>> BEGIN MATERIAL PROVIDED

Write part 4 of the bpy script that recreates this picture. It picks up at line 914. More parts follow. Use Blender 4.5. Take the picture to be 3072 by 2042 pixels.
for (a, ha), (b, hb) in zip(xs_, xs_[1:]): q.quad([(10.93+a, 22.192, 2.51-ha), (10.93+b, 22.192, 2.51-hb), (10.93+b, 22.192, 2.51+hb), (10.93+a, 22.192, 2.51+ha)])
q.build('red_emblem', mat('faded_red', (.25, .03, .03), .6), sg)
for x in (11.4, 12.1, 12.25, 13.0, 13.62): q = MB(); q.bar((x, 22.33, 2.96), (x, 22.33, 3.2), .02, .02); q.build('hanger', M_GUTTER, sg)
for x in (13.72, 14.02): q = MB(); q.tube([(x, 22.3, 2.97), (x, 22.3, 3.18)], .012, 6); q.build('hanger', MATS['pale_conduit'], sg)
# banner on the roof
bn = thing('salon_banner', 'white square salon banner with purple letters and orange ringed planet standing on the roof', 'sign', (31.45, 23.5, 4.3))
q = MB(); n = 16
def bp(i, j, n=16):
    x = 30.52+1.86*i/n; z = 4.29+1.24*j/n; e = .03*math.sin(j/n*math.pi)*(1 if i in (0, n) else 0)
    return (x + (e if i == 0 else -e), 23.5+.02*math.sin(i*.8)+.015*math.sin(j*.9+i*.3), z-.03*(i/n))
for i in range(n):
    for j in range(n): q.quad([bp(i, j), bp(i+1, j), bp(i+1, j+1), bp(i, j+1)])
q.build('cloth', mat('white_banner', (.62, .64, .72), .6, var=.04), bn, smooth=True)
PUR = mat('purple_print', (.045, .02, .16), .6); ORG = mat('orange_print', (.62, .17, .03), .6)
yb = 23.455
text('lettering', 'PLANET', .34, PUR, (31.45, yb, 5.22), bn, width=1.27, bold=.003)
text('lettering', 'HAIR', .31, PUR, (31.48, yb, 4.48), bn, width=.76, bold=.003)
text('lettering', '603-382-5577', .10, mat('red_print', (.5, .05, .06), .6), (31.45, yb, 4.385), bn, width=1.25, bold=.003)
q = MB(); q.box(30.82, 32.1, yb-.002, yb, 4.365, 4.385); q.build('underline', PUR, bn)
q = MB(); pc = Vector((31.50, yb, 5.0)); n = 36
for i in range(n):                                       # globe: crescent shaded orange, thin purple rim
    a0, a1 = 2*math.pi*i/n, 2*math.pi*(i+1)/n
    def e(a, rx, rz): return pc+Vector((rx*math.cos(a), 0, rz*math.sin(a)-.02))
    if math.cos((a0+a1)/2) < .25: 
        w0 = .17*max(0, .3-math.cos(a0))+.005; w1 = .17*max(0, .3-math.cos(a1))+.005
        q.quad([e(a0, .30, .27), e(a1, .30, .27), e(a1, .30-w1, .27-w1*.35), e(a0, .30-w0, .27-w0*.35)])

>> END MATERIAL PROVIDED

TASK DIRECTIONS:
Copy out each line above, character for character.

EXERCISE RESPONSE:
Write part 4 of the bpy script that recreates this picture. It picks up at line 914. More parts follow. Use Blender 4.5. Take the picture to be 3072 by 2042 pixels.
for (a, ha), (b, hb) in zip(xs_, xs_[1:]): q.quad([(10.93+a, 22.192, 2.51-ha), (10.93+b, 22.192, 2.51-hb), (10.93+b, 22.192, 2.51+hb), (10.93+a, 22.192, 2.51+ha)])
q.build('red_emblem', mat('faded_red', (.25, .03, .03), .6), sg)
for x in (11.4, 12.1, 12.25, 13.0, 13.62): q = MB(); q.bar((x, 22.33, 2.96), (x, 22.33, 3.2), .02, .02); q.build('hanger', M_GUTTER, sg)
for x in (13.72, 14.02): q = MB(); q.tube([(x, 22.3, 2.97), (x, 22.3, 3.18)], .012, 6); q.build('hanger', MATS['pale_conduit'], sg)
# banner on the roof
bn = thing('salon_banner', 'white square salon banner with purple letters and orange ringed planet standing on the roof', 'sign', (31.45, 23.5, 4.3))
q = MB(); n = 16
def bp(i, j, n=16):
    x = 30.52+1.86*i/n; z = 4.29+1.24*j/n; e = .03*math.sin(j/n*math.pi)*(1 if i in (0, n) else 0)
    return (x + (e if i == 0 else -e), 23.5+.02*math.sin(i*.8)+.015*math.sin(j*.9+i*.3), z-.03*(i/n))
for i in range(n):
    for j in range(n): q.quad([bp(i, j), bp(i+1, j), bp(i+1, j+1), bp(i, j+1)])
q.build('cloth', mat('white_banner', (.62, .64, .72), .6, var=.04), bn, smooth=True)
PUR = mat('purple_print', (.045, .02, .16), .6); ORG = mat('orange_print', (.62, .17, .03), .6)
yb = 23.455
text('lettering', 'PLANET', .34, PUR, (31.45, yb, 5.22), bn, width=1.27, bold=.003)
text('lettering', 'HAIR', .31, PUR, (31.48, yb, 4.48), bn, width=.76, bold=.003)
text('lettering', '603-382-5577', .10, mat('red_print', (.5, .05, .06), .6), (31.45, yb, 4.385), bn, width=1.25, bold=.003)
q = MB(); q.box(30.82, 32.1, yb-.002, yb, 4.365, 4.385); q.build('underline', PUR, bn)
q = MB(); pc = Vector((31.50, yb, 5.0)); n = 36
for i in range(n):                                       # globe: crescent shaded orange, thin purple rim
    a0, a1 = 2*math.pi*i/n, 2*math.pi*(i+1)/n
    def e(a, rx, rz): return pc+Vector((rx*math.cos(a), 0, rz*math.sin(a)-.02))
    if math.cos((a0+a1)/2) < .25: 
        w0 = .17*max(0, .3-math.cos(a0))+.005; w1 = .17*max(0, .3-math.cos(a1))+.005
        q.quad([e(a0, .30, .27), e(a1, .30, .27), e(a1, .30-w1, .27-w1*.35), e(a0, .30-w0, .27-w0*.35)])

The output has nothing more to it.